Anders als auf dem Vorgänger sind es nun nicht mehr die grandiosen
Ohrwurmrefrains, sondern die kleinen Details im Gesamtsound, die für die
überlebensgroßen Momente sorgen. Zunächst fallen die versteckten Spielereien gar
nicht übermäßig zwischen den Riffkaskaden auf, aber ihre Wirkung entfalten sie
dadurch umso präziser. Hier ein Tupfer 70er-Jahre-Synthesizer und eine
gedoppelte Gitarrenspur, dort eine kleine Harmonie auf der Lead-Stimme und ein
netter Effekt: mit Kleinigkeiten schafft es die Platte nach einigen Durchläufen
den Hörer in ihren Bann zu ziehen.
Keine Frage, an „Conqueror“ wird
„Hymns of Blood and Thunder“ trotz aller Stärken auch in 20 Jahren nicht rütteln
können - zwei, drei Längen zu viel haben sich eingeschlichen - doch, dass THE
GATES OF SLUMBER neben Slough Feg die beste und wichtigste echte Heavy Metal
Band der Gegenwart sind, wird durch die Platte eindrucksvoll bestätigt.
Eine andere Frage, die sich die Band
- zumindest von ihren älteren Fans - gefallen lassen muss, ist schließlich die
Frage nach dem Label.

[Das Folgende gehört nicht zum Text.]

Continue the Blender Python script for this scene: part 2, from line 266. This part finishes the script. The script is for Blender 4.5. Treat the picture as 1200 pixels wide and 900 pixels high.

Kaum ein anderer Labelwechsel hatte in den vergangenen
Monaten für so viel Diskussionsstoff im Untergrund gesorgt, wie THE GATES OF
SLUMBERS nicht ganz geräuschloser Umzug von I Hate Records zu Rise Above (ich
musste mich selbst mit heftigen Vorwürfen auseinandersetzen, nachdem ich das
Layout der CD-Version für die Band übernommen hatte). Wie passt eine Band, die
sich über Jahre hinweg mit dem Circle of True Doom einer puristischen,
unkommerziellen Art von Doom verschrieben hat, auf ein Label, dessen Betreiber
in den 90ern den Metal für tot erklärt hatten und „Cosmic Rock“ als Zukunft der
harten Musik bewarben. Wie passt eine Band, die aus überzeugten Manowar-,
Priest- und Vitus-Fans besteht, wie THE GATES OF SLUMBER, auf ein Label mit
angesagten Hippietruppen und Sondermüll wie MOSS? Welche Perspektive ist auf
einem Label zu erwarten, das erst 2008 (neben anderen Verdächtigen wie Earache
und Konsorten) den klassischen Heavy Metal als neuen Verkaufstrend entdeckt hat?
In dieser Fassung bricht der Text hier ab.